I could also manage a feasibility presentation of my startup idea to a bunch of techies. Who could be prospective initial investors. 

Rajesh, Swati, Sansita and Sam. It was two weeks of family time, a new found family. An association we would love to endure and always remember. 
                                                                                

We stayed in an Hostel in San Francisco. First night had left us gasping for some fresh air. But we got used to it next day onwards.
 If I have made a mistake, I usually know it immediately. Even if rationale is experience. This was still doable. We went around, walking, cruising, bus rides. The Napa Valley Wine tour, muir woods et al. 


The sight of the Golden Gate Bridge is truly worth seeing.  The Cold breeze and Clouds, over the bridge, make it not just picturesque, but goes upto your bones.
Arvind, Anu’s Big Brother, Who lives in Menlo park, took us out for an Indian Lunch and guided tour to Stanford University, Google and Facebook campuses. He also, gave us some good suggestions for our enterprise. We also managed  to attend a startup workshop at silicon valley. Which I am sure will be rather helpful.

Neha’s First Cousin, Rohit and his wife Kamini live in Chicago, though we reached late that night. They were wide awake and we kept talking till the wee hours of next morning.  Next day, we went for a nice big tour to the city area, to get a glimpse of amazing equinox at sunset. The walks around the famed Al Capone trail and the boat rides, the river walks and just plain chill at home. An awesome experience.
By this time. I guess, it had been almost a month of travel and it was growing on us. 

One night again at New York , Muski came and stayed with us. 
Leaving her finally, gave us lumps in our throat. 
I guess, this was the day, we had been working upon all these years. 
One last leg was still awaiting us.

Switzerland. 
Even after, all that month of travel, and that heavy luggage I was tired of lifting floors over floors.  The first sight from the plane itself was mesmerising. We took a train to Lausanne, which was recommended if we had  a short visit.  The train journey, The view around the lake was, maybe like what lake Mansarovar would be. As beautiful with lovely Swans wading, calm and serene. Moreover, all that wine makes it so much better. The hotel was the best recommendation we could get.

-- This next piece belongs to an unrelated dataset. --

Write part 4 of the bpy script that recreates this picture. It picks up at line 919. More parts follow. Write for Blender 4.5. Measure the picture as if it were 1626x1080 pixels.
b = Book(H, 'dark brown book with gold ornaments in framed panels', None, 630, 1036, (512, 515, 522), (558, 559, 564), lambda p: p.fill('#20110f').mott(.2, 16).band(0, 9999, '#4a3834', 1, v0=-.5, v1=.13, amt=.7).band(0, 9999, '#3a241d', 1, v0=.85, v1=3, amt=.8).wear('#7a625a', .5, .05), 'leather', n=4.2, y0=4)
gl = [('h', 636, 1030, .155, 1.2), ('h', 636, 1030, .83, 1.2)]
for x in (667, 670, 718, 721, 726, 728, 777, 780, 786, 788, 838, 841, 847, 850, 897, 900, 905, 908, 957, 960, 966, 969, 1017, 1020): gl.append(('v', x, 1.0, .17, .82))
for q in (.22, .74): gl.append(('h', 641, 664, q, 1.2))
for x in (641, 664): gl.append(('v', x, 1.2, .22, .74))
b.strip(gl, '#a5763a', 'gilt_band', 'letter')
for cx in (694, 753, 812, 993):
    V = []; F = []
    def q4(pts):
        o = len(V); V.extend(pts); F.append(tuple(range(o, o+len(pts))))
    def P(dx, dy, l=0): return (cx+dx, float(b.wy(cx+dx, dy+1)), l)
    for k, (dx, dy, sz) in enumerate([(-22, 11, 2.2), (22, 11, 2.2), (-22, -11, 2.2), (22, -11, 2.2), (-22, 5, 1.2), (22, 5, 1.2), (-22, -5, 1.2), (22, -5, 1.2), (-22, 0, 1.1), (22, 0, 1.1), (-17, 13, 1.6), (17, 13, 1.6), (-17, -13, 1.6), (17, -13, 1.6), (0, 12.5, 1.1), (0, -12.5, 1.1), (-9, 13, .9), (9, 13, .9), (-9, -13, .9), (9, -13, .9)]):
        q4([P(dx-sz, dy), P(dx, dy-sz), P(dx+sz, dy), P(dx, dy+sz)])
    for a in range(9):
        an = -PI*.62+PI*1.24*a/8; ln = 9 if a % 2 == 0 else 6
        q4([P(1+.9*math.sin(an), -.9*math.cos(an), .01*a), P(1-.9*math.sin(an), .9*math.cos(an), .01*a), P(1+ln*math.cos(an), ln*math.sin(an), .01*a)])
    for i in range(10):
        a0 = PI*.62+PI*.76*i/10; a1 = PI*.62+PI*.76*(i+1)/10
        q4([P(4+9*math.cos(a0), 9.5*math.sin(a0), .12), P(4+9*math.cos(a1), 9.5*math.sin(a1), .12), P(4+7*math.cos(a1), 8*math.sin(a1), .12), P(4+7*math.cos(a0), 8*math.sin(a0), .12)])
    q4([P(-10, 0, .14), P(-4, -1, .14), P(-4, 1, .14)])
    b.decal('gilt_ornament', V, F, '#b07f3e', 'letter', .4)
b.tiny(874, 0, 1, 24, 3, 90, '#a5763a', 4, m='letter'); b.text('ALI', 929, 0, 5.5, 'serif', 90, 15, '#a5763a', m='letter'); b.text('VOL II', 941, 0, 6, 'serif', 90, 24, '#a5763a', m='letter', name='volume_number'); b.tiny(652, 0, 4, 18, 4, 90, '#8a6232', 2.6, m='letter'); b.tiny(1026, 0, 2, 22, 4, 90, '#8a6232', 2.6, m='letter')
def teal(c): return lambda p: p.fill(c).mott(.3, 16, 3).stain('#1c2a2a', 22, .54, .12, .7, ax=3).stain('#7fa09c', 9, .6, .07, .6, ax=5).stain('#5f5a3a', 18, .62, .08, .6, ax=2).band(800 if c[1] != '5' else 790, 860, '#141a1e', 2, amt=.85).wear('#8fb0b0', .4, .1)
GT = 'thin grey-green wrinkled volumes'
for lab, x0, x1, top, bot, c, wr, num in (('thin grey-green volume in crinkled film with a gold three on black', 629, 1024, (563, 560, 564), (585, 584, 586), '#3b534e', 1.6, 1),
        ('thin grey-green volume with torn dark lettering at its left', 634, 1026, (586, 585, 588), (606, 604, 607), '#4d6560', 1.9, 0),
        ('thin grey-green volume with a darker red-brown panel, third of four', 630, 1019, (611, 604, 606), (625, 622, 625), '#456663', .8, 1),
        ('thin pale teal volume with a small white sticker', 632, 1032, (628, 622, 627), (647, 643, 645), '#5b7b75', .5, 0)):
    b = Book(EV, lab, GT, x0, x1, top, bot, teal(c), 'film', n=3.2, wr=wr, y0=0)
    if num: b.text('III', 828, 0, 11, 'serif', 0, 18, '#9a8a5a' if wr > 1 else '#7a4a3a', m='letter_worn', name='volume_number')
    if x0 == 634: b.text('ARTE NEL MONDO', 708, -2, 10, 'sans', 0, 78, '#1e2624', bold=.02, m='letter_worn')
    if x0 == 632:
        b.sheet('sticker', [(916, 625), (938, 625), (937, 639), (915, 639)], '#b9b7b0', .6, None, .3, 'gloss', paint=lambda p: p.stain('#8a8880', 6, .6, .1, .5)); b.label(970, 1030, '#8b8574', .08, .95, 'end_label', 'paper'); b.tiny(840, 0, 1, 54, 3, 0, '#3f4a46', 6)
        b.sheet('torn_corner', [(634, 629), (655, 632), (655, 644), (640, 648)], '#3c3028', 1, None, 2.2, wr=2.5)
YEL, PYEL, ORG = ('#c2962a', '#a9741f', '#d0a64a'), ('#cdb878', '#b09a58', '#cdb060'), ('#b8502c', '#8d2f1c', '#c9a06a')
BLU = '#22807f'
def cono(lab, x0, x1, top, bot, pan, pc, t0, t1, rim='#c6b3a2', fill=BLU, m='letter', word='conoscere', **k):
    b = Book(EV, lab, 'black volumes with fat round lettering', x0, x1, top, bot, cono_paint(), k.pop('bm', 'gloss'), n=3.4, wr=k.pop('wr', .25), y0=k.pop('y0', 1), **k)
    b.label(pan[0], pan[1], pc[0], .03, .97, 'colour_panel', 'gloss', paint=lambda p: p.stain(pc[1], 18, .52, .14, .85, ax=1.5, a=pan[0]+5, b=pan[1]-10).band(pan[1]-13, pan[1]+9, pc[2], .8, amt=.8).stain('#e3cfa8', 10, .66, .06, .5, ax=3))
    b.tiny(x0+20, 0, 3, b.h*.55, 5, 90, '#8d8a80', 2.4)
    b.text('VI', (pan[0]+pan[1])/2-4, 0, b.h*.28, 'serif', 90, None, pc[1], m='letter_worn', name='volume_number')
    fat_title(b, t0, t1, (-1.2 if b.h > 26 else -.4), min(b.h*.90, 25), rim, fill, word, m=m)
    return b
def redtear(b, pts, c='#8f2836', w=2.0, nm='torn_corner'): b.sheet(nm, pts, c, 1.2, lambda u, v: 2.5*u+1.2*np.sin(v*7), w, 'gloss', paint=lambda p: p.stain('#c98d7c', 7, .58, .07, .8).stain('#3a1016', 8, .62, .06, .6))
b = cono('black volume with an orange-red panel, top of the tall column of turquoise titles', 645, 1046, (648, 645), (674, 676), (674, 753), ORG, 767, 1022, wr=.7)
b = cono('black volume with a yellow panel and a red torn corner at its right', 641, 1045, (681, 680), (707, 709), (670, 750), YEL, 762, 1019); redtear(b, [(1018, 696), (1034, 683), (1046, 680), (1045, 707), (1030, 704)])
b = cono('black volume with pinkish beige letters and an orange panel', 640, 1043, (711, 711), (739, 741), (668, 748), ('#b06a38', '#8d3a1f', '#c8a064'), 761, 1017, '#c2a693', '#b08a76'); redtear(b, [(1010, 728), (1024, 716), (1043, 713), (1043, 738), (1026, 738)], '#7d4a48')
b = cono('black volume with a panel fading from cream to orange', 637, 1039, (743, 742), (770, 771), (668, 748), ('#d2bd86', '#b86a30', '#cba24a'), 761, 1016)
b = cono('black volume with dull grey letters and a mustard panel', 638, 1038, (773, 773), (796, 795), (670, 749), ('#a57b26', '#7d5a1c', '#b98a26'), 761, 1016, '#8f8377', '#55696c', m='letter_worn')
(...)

This thing about my experiments and yearning for newer experiences. They do land us in trouble.  In wanting to experience more and different and to save some pennies, we landed ourselves on a yacht, hoping he would take us around sailing and we could spend more time and more places on the lake. I guess it was my limited understanding of French that we we never saved any penny, neither did we go to France for dinner. We landed back at Chateau d’ouchy for our meals and wines. We need to do this again.
We cut short our Lausanne stay and came back to Zurich, good decision. Caught up with a very old college friend, Tehiya . Who was kind enough to offer us drinks and dinner. Most of it she Took out time to come see us. The buildup to Oktoberfest was on at Zurich HB and, I need to do the real thing soon. Those Bavarian Women and all that German Beer is too much to resist.
Our stay at Zurich was again a good surprise, a playboy studio, high tech place, red and white and everything that you associate with playboy was right there. The masks, whips, shoes, lights, wigs, couches, The works. 

I have travelled before, to some very beautiful places. Most of the times, alone. I never liked the experience of not being able to share it. Being alone and lonely was a terrible thing. worse in pretty places.
This was a trip where I wasn't alone.
I realise being alone and lonely are two different things.
Also, I realise we pine for what is not.
That sense of incompleteness.
It satisfies me now.
This is what I had been looking for, not being content and still happy.